Friday, April 11, 2008

writing is hard, let's go drinking

From: Kelley (

Seems like long ago, we were on a board together--an book discussion board, where I was embarrassed to discover that one of my favorite writers was a participant (you!) right after Ammonite came out. You said at the time that you had a health issue that made writing a slower process for you than for some. But I've been amazed at the quality of your work over the years--are you feeling better these days? Loved The Blue Place and Stay.

Just thinking about writing, how gut-hard it is, and what a miracle that anybody can do it!

Yep, writing is a miracle. Every time I begin a new novel I wonder, Can I do it again? Except that I know I can. I just don't know how. Art is a black box: life goes in, art comes out; the mechanism is a mystery. The most I've learnt over the years is to gauge the timing. I now know when to push, when to sit back and wait, how long things will take. But that's it: a black box with a dial on the side indicating how Close to Done a thing is.

The art might be a mystery but he craft isn't. I remember every step of my learning. I remember pulling books off the shelf in my twenties and consciously studying them to see how to put dialogue together (literally, trying to figure out where the punctuation went--because US and UK punctuation and quote marks are quite different). I remember reading the opening of three favourite books (Lord of the Rings, The Dispossessed, and Dune) to work out how to begin Ammonite. I remember years of learning how to shave off the top layer of a work, then shave again, and again and again, until there wasn't a single unnecessary word.

But the art... No. I don't know how that works. An artist is a shaman. We map uncharted territory so that others don't have to. But we don't do it for you, we do it for ourselves. We can't help it. At least I can't help it. And so I have an idea for a novel--and somehow I always know when it's a novel, when it's a story, when it's an essay--and I begin with blind faith that I'll find my way through to the end, that I'll spend two years of my life on something I can't quite see but that when I've finished it will all make sense. And it does.
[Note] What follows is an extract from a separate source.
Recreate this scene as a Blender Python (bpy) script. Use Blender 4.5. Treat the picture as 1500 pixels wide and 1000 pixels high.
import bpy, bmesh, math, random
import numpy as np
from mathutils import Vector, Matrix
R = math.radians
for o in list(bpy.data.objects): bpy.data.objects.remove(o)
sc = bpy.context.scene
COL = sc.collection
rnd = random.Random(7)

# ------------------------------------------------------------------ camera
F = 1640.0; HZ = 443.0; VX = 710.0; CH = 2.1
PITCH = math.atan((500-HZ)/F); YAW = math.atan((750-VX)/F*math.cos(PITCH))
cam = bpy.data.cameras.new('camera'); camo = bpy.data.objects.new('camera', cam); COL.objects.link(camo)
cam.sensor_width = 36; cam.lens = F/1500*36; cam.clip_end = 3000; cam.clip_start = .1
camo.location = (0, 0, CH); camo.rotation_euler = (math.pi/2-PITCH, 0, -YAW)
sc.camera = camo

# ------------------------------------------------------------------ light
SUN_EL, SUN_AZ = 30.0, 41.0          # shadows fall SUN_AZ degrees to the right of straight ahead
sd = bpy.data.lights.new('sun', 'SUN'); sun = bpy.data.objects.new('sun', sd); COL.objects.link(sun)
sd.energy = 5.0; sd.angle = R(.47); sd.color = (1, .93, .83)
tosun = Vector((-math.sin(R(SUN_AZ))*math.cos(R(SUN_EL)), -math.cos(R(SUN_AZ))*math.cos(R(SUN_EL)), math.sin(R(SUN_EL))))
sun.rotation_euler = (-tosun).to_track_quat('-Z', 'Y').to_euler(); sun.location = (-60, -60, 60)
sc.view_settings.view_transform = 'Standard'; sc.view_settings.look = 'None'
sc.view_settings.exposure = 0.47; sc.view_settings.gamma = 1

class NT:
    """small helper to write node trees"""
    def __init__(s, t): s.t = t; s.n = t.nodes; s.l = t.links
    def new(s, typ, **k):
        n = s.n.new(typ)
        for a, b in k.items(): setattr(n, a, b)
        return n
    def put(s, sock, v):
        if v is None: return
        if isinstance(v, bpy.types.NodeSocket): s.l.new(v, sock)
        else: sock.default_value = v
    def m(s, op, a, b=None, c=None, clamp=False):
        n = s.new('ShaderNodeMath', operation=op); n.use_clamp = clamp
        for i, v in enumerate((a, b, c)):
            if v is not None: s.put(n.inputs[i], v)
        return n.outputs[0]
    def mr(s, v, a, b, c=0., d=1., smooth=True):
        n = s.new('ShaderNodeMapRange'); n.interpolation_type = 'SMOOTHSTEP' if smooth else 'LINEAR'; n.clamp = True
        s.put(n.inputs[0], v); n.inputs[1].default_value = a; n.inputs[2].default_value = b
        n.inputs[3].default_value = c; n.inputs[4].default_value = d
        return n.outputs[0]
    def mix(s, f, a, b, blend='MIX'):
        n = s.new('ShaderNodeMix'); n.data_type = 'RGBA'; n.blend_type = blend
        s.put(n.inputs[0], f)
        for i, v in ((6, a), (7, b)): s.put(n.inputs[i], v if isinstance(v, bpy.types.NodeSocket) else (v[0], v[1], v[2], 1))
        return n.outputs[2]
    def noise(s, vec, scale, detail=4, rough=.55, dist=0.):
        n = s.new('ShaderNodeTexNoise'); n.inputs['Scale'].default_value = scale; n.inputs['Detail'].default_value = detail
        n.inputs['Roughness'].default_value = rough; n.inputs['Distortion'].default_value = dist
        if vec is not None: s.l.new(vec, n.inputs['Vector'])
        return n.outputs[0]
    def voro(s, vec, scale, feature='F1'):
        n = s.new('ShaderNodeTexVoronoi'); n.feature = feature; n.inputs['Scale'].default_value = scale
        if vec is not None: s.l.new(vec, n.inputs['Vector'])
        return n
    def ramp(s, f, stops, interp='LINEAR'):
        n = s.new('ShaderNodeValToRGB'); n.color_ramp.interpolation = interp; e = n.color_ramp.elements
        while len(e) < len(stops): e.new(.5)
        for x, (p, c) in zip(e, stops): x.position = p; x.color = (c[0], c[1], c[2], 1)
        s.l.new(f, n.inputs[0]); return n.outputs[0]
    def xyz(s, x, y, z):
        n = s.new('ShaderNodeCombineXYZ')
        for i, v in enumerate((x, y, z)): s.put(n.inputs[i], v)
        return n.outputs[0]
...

Yes, writing is a miracle.

But it's not hard. Writing is easy. It's like diving: terrifying if you think about it too long, but once you've leapt, once you've sprung and left earth behind, it's easy; it's just falling.

When I teach writing, I give beginners lots and lots of nifty rules and exercises, because beginners like that sort of thing. But the most precious advice I give is something most beginners are simply not ready to hear: Just Do It. Just run, jump, fall. You can fix it all later.

When I started my memoir, I had no idea what I was doing. I knew I had three months (mid-November to Valentine's Day) to create the whole thing, soup to nuts. I knew that if I sat and thought about it too long, I would realise it couldn't be done. So I just sat down and began. After three days, I knew I'd basically be writing a series of connected essays, and that they had to be almost brutally blunt. Wholly naked. No dithering. But I couldn't have discovered this without beginning. I also would have taken much longer to figure it out without Kelley's help. She kept tapping my subtitle, 'Liner Notes to a Writer's Early Life', and saying, Focus on that, forget all the other stuff. And so with blind faith in my art, with beer (oh, lots of beer--how do writers who don't drink manage to turn the machine off at night?), and with Kelley's help, I created my box of Nicola. I'm proud of it. But I have no idea how I did it.

I've also no idea how Jacob, the designer, did his part. Perhaps he doesn't, either. All I know is that we both worked very, very fast. There were no false starts, no hesitations. I can't speak for Jacob, but I know I worked with the sureness of long experience. I didn't have to understand how I was going to do it, I just knew I could. I relied on my expertise. But I wouldn't be an expert if I hadn't spent a lot of time just leaping off the fucking cliff; I didn't learn how to write by worrying about it, I learnt by doing.